The Kennedy and Carter camps proceeded to face off on writing the party platform, carrying more than twenty unresolved issues to the convention floor, where heated debates illustrated deep divisions in the party. After the delegates had voted, the president found himself running on a platform that was more liberal than his own views. For example, the platform called for federal abortion funding, which Carter opposed while supporting legal abortion. He also favored ratification of the Equal Rights Amendment but stopped short of agreeing with the plank denying party support to candidates who opposed it. Kennedy forces also did well on issues related to the economy, winning three of four challenges to Carter platform proposals. They succeeded in gaining approval for a plank calling for a $12 billion jobs program, which Carter accepted in principle without committing himself to budgeting a specific amount of money for it. For many delegates and television viewers Kennedy's 12 August speech in support of his economic proposals was the most exciting event of the convention.

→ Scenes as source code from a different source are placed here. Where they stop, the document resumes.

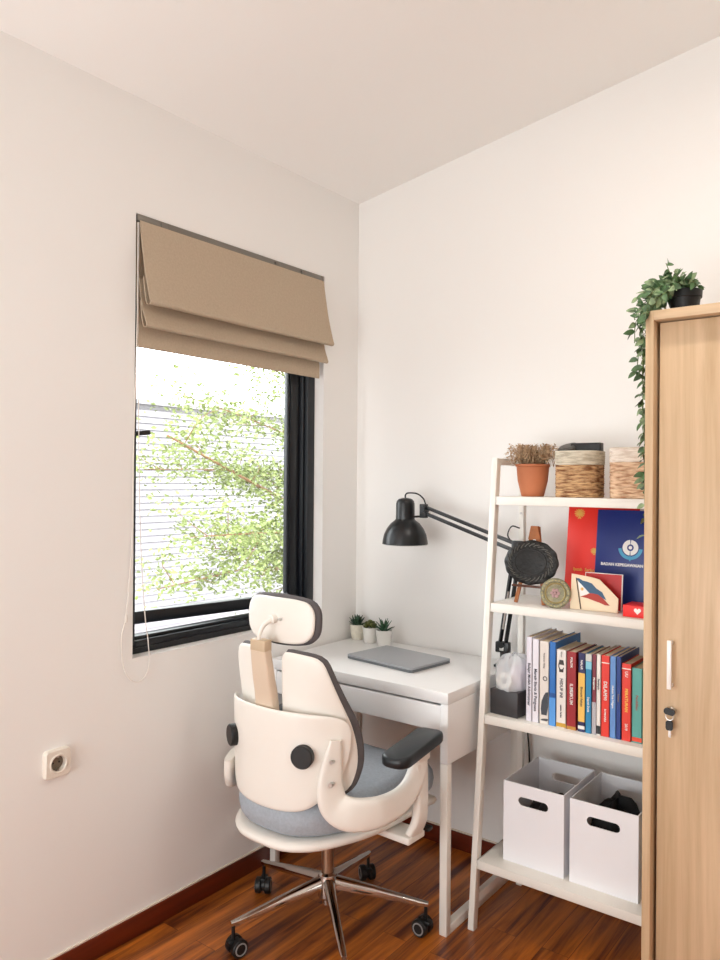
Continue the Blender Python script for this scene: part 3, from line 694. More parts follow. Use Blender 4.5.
def basket(cxp, cyp, w_, d_, h_, band, label, matb, matt):
    t_ = thing('woven_basket', label, 'basket', (cxp, cyp, Z4), 0, 'woven baskets on the top shelf')
    def tor(m, z, r_, w2, d2):
        P = rrect(w2, d2, .045, 6); m.tube([(a, c_, z) for a, c_ in P], r_, 8, closed=True, smooth=False)
    n1 = int((h_-band)/.0068); m = MB()
    rb = random.Random(int(cxp*1000))
    for k in range(n1): tor(m, .0035+k*.0068, .0040, w_-.008+rb.uniform(-.0015, .0015), d_-.008+rb.uniform(-.0015, .0015))
    m.prism(rrect(w_-.016, d_-.016, .042), 0, .004)
    m.build('body', matb, t_)
    if band > 0:
        m = MB(); n2 = int(band/.0062)
        z0 = n1*.0068+.003
        for k in range(n2): tor(m, z0+k*.0062, .0040, w_-.005, d_-.005)
        m.build('top_band', matt, t_)
    return t_
def straw(name, c1, c2):
    m = mat(name, c1, .85, bump=.6, bscale=90); nt = m.node_tree; b_ = nt.nodes['Principled BSDF']
    tc = nt.nodes.new('ShaderNodeTexCoord'); mp = nt.nodes.new('ShaderNodeMapping'); mp.inputs['Scale'].default_value = (28, 28, 150)
    nz = nt.nodes.new('ShaderNodeTexNoise'); nz.inputs['Scale'].default_value = 1; nz.inputs['Detail'].default_value = 4
    rp = nt.nodes.new('ShaderNodeValToRGB'); rp.color_ramp.elements[0].position = .36; rp.color_ramp.elements[1].position = .58
    rp.color_ramp.elements[0].color = (*s2l(c2), 1); rp.color_ramp.elements[1].color = (*s2l(c1), 1)
    nt.links.new(tc.outputs['Object'], mp.inputs[0]); nt.links.new(mp.outputs[0], nz.inputs['Vector']); nt.links.new(nz.outputs['Fac'], rp.inputs[0]); nt.links.new(rp.outputs[0], b_.inputs['Base Color'])
    return m
M_straw = straw('seagrass', (206, 168, 124), (120, 76, 44)); M_straw2 = straw('pale_seagrass', (228, 196, 164), (172, 128, 96)); M_rope = straw('cotton_rope', (214, 206, 188), (180, 170, 150))
M_rope2 = straw('pale_rope', (238, 228, 216), (216, 200, 184))
basket(1.062, -.222, .139, .140, .150, .046, 'square seagrass basket with a pale grey rim, next to the terracotta pot', M_straw, M_rope)
basket(1.250, -.222, .162, .150, .156, .045, 'pale seagrass basket partly behind the wardrobe and trailing leaves', M_straw2, M_rope2)
b = MB(); b.box(-.048, .048, -.016, .016, -.035, .0, .002)
o = b.build('black_box', M_blkp); o.location = (1.082, -.215, Z4+.172); tag(o, 'small black box sticking out of the grey rimmed basket', 'box')
b = MB(); b.lathe([(0, -.014), (.030, -.013), (.033, -.008), (.033, .006), (.028, .012), (0, .013)], seg=30)
o = b.build('round_tin', mat('dull_tin', (84, 82, 78), .5, metal=.3)); o.location = (1.022, -.215, Z4+.154); o.rotation_euler = (R(20), R(-8), 0); tag(o, 'round dark grey tin resting inside the grey rimmed basket', 'tin')

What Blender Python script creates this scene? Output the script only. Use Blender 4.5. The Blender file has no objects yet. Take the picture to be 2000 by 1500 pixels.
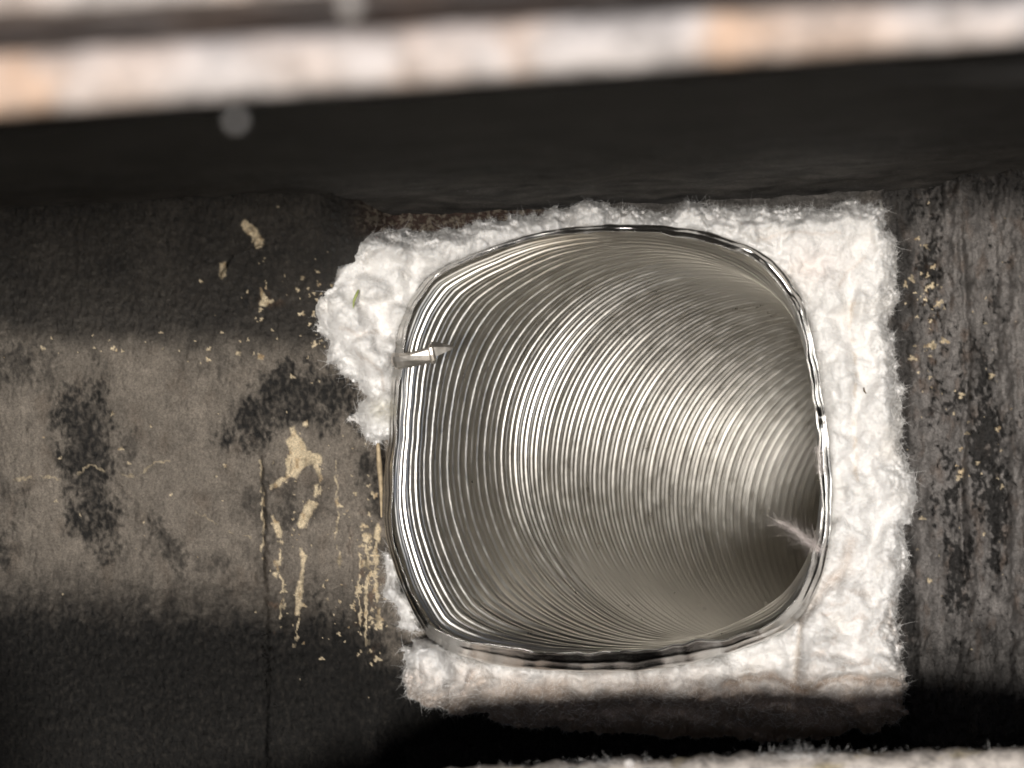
import bpy, math, random
import numpy as np

# ---------------------------------------------------------------- camera, light, exposure
scene = bpy.context.scene
F = 3966.0                       # focal length in pixels of a 2000 px wide frame
cam_data = bpy.data.cameras.new("camera")
cam = bpy.data.objects.new("camera", cam_data)
scene.collection.objects.link(cam)
scene.camera = cam
cam.location = (0, 0, 0)
PITCH = math.radians(35)         # the camera looks down into the flue
cam.rotation_euler = (math.radians(90) - PITCH, 0, 0)
# everything below is laid out in the flue's own frame (x right, y into the flue, z across it) and turned by TILT
TILT = np.array([[1, 0, 0], [0, math.cos(PITCH), math.sin(PITCH)], [0, -math.sin(PITCH), math.cos(PITCH)]])
cam_data.sensor_width = 36.0
cam_data.lens = 36.0 * F / 2000.0
cam_data.clip_start = 0.01
cam_data.clip_end = 50.0
cam_data.dof.use_dof = True
cam_data.dof.focus_distance = 0.735
cam_data.dof.aperture_fstop = 12.5

SUN_DIR = TILT @ np.array([0.125, 1.0, 0.056])        # the way the light travels
SUN_DIR /= np.linalg.norm(SUN_DIR)
to_sun = -SUN_DIR
sun_el = math.asin(to_sun[2])
sun_rot = math.atan2(to_sun[0], to_sun[1])

world = bpy.data.worlds.new("World")
scene.world = world
world.use_nodes = True
wn = world.node_tree
sky = wn.nodes.new("ShaderNodeTexSky")
sky.sky_type = 'NISHITA'
sky.sun_disc = False
sky.sun_elevation = sun_el
sky.sun_rotation = sun_rot
bg = wn.nodes["Background"]
bg.inputs["Strength"].default_value = 0.07
wn.links.new(sky.outputs[0], bg.inputs[0])

sd = bpy.data.lights.new("sun", 'SUN')
sd.energy = 3.0
sd.angle = math.radians(6.5)
sd.color = (1.0, 0.955, 0.89)
sun = bpy.data.objects.new("sun", sd)
scene.collection.objects.link(sun)
from mathutils import Vector, Matrix
sun.rotation_euler = Vector(SUN_DIR.tolist()).to_track_quat('-Z', 'Y').to_euler()
sun.location = (to_sun * 2).tolist()

scene.view_settings.view_transform = 'Standard'
scene.view_settings.look = 'None'
scene.view_settings.exposure = 0.15
scene.view_settings.gamma = 1.0
scene.view_settings.use_curve_mapping = False
scene.cycles.use_denoising = True
scene.cycles.max_bounces = 10
scene.cycles.glossy_bounces = 8
scene.cycles.diffuse_bounces = 4
scene.cycles.sample_clamp_indirect = 4.0
scene.cycles.sample_clamp_direct = 12.0

# ---------------------------------------------------------------- helpers
rng = np.random.default_rng(7)
random.seed(7)
COL = scene.collection

def P(px, py, Y):
    px, py, Y = np.broadcast_arrays(np.asarray(px, float), np.asarray(py, float), np.asarray(Y, float))
    return np.stack([(px - 1000.0) / F * Y, Y, (750.0 - py) / F * Y], axis=-1)

def _h(ix, iy, seed):
    a = (ix.astype(np.int64) * 374761393 + iy.astype(np.int64) * 668265263 + seed * 1274126177) & 0xFFFFFFFF
    a = ((a ^ (a >> 13)) * 1103515245) & 0xFFFFFFFF
    a = ((a ^ (a >> 16)) * 2654435769) & 0xFFFFFFFF
    return ((a ^ (a >> 15)) & 0xFFFFFF) / float(0xFFFFFF)

def gnoise(x, y, seed=0):
    ix = np.floor(x); iy = np.floor(y)
    fx = x - ix; fy = y - iy
    u = fx * fx * fx * (fx * (fx * 6 - 15) + 10); v = fy * fy * fy * (fy * (fy * 6 - 15) + 10)
    def g(ox, oy):
        a = _h(ix + ox, iy + oy, seed) * 2 * np.pi
        return np.cos(a) * (fx - ox) + np.sin(a) * (fy - oy)
    n = (g(0, 0) * (1 - u) + g(1, 0) * u) * (1 - v) + (g(0, 1) * (1 - u) + g(1, 1) * u) * v
    return n * 1.5

def fbm(x, y, octv=4, seed=0, gain=0.5):
    s = 0; a = 1.0; t = 0
    for k in range(octv):
        s = s + a * gnoise(x * 2 ** k + 13.7 * k, y * 2 ** k - 7.1 * k, seed + 31 * k); t += a; a *= gain
    return s / t

def worley(x, y, seed=0):
    ix = np.floor(x); iy = np.floor(y)
    f1 = np.full(x.shape, 9.0); f2 = np.full(x.shape, 9.0); idv = np.zeros(x.shape)
    for ox in (-1, 0, 1):
        for oy in (-1, 0, 1):
            cx = ix + ox; cy = iy + oy
            px = cx + _h(cx, cy, seed); py = cy + _h(cx, cy, seed + 57)
            d = np.hypot(px - x, py - y)
            m = d < f1
            f2 = np.where(m, f1, np.minimum(f2, d))
            idv = np.where(m, _h(cx, cy, seed + 99), idv)
            f1 = np.where(m, d, f1)
    return f1, f2, idv

def sst(a, b, x):
    t = np.clip((x - a) / (b - a), 0, 1)
    return t * t * (3 - 2 * t)

def sdpoly(x, y, poly):
    """signed distance, positive inside"""
    poly = np.asarray(poly, float)
    d = np.full(x.shape, 1e9); ins = np.zeros(x.shape, bool)
    n = len(poly)
    for i in range(n):
        ax, ay = poly[i]; bx, by = poly[(i + 1) % n]
        ex, ey = bx - ax, by - ay
        wx, wy = x - ax, y - ay
        t = np.clip((wx * ex + wy * ey) / (ex * ex + ey * ey + 1e-9), 0, 1)
        d = np.minimum(d, (wx - ex * t) ** 2 + (wy - ey * t) ** 2)
        if ay != by:
            c = ((ay > y) != (by > y)) & (x < ex * (y - ay) / (by - ay) + ax)
            ins ^= c
    d = np.sqrt(d)
    return np.where(ins, d, -d)

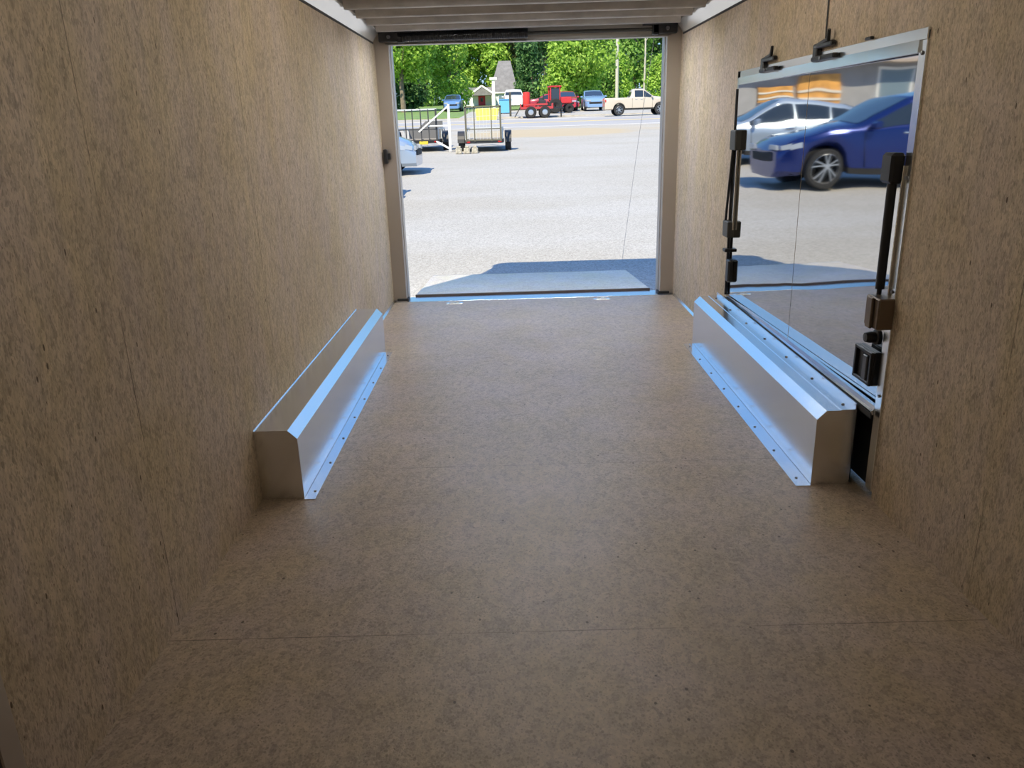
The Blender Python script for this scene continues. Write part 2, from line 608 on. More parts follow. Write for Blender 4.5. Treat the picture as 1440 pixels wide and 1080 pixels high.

The next night Carter was renominated, winning 2,123 votes to 1,150.5 for Kennedy. In his acceptance speech the president appealed directly for Kennedy's support and called for party unity, but the delegates' thunderous applause was interrupted by loud boos when he mentioned his call for reinstating the military draft (a policy given only tepid support in the platform). Vice President Walter Mondale, accepting his renomination, was nearly alone in expressing unequivocal admiration for the president's record.